As part of my short set of articles about evolving within kink, I’ve written two pieces about how I play.
When the way we want to engage with our sexuality shifts, it can feel exciting, but also unsettling. Ten years ago, when I discovered BDSM and began exploring my own connection to being submissive, it felt exciting and clarifying: the lens of submission gave me a clarity of vision about myself and my relationship with sex, intimacy and connection that I hadn’t ever experienced before. It was also a shift that marked the beginning of the end of my ten-year marriage.
Upon feeling another shift, a shift to wanting to explore being more dominant, my first response was panic and anger: what the hell was this? I didn’t want it! And then, as I felt into it more, and the anger and resistance softened into curiosity, I experienced several weeks of sadness and grief. I felt as though I had lost something. Would I ever again have the depth of feeling I had had about certain words and experiences? Why did things have to change? I liked me as I was.
Now, six months on, having allowed the change, having felt through the grief and got to a place of acceptance about the possibilities the shift offered, I’m happier than I’ve ever been. Partly this has been down to meeting some amazing people and sharing some fantastic experiences with them, as well as the challenge and fun of learning new things. Partly this is down to having entered a relationship which is based on this dynamic: exploring it with another deeply enthusiastic person has been transformative as well as an enormous amount of fun. Lastly, part of this joy comes from accepting change, feeling through the loss and the shift, and being fully present to who I am right now. I wonder what’s next?
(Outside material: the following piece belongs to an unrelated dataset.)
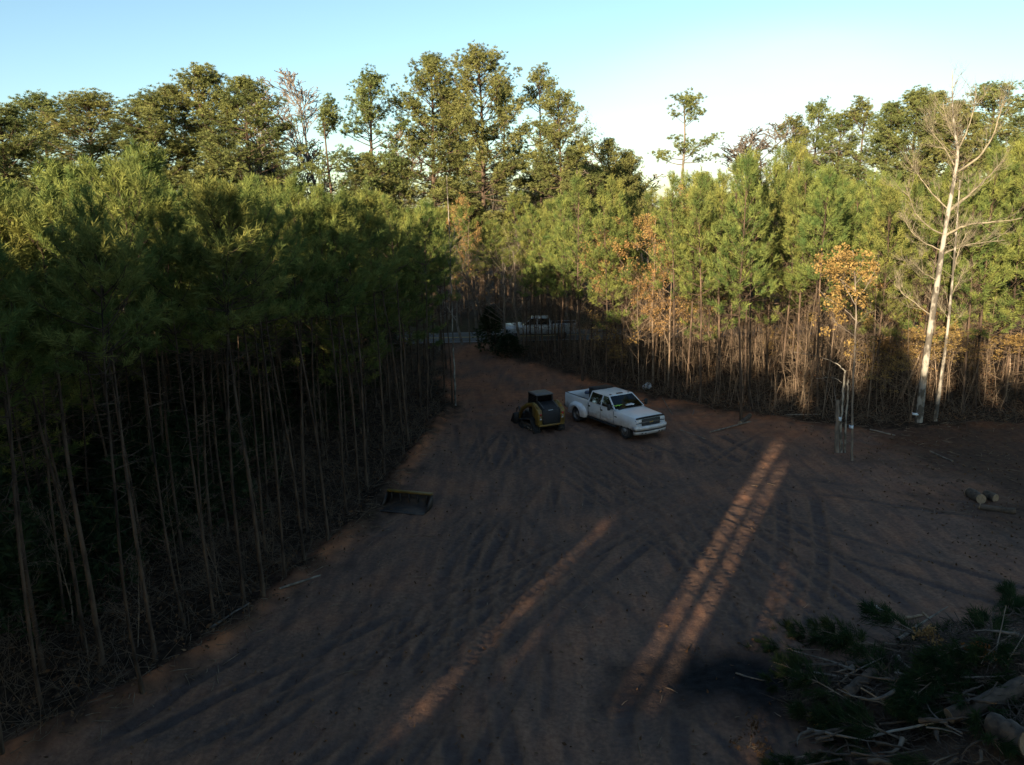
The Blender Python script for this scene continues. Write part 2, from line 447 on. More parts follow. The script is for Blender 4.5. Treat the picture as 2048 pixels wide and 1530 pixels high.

I thought I would share how the different parts of me ‘play’. This hopefully gives some insight into the how of what I do, as well as the energy, time and attention to detail that BDSM demands.
I discovered I was submissive in 2015 after opening my marriage. I answered a lot of questions on OKCupid and released a flood of male ‘dominants’ into my inbox. I also discovered Tumblr through the one and only Miller, friend and important person to me. It was a huge part of my identity for a decade but hasn’t been for much of this year. It will be interesting to see if I ever want to return to playing like this. At the moment, it feels like I won’t but who knows… This piece is very much based on how I played as /s for the last decade or so.
In the submissive headspace, what I’m looking for is an intense D/s power dynamic – a sadistic Daddy. To me, this means lots of impact play, rough sex, primal sex/energy. I’d like you to tell me what to do, what to wear. I would love you to choke me, slap me, pinch me, bite me. Tell me to hold my breath as I masturbate. Watch me go on a date with someone else. Know the power of words to humiliate me. Tell me all I am is a set of holes and fuck me hard in all of them.
I love the ‘classic’ D/s stuff around smart clothes and touch/reading, etc. Think of those black and white photos of men in suits and girls in lingerie. Think of you with your hand in my hair as I read, of me lying with my head in your lap while you stroke my back and I nuzzle towards your cock. Think about leather belts being unfurled ready for a beating.
I enjoy rimming. I get huge pleasure from giving oral sex, especially long, sloppy, drooling blow jobs. The ones where I’m on my knees with your balls stuffed in your mouth, looking up at you, eyes wide while spit foams over my chin.
Tell me to lick your cum off the floor or out of my cupped hands, humiliate me, buy me things to wear; or let’s go shopping together.
Free use, CNC, degradation, water sports, omorashi…and after all this consensual sexual violence comes tender aftercare and cuddles, watching movies, going for walks, enjoying meals/drinks and hugs.
I like someone who’s confident enough to celebrate my sluttiness, who wants to hear the stories, to whore me out.
Words that you like to say and that I like to hear: slut, good girl, I am proud of you, little one, mine, my whore, my toy, fuck doll, cum slut, bitch.
I like the idea that the dynamic is contained and separate, for example using separate accounts/texts to hold that dynamic and speak in that way outside of the day-to-day. It helps to create a separate space to immerse the self in.
I like people who are creative and will bring as much energy and imagination to a dynamic as I think I can, spend time and imagination creating frameworks for play, enjoy sensory deprivation, latex hoods, full cover.
The intensity of play needs to be followed by a similar attention to aftercare and support. Cuddle me, bathe me, wash my hair by candlelight, check in with me, tell me how it was for you and how proud you are of me.
This is how I give myself to a dynamic. With commitment, with enthusiasm, with care.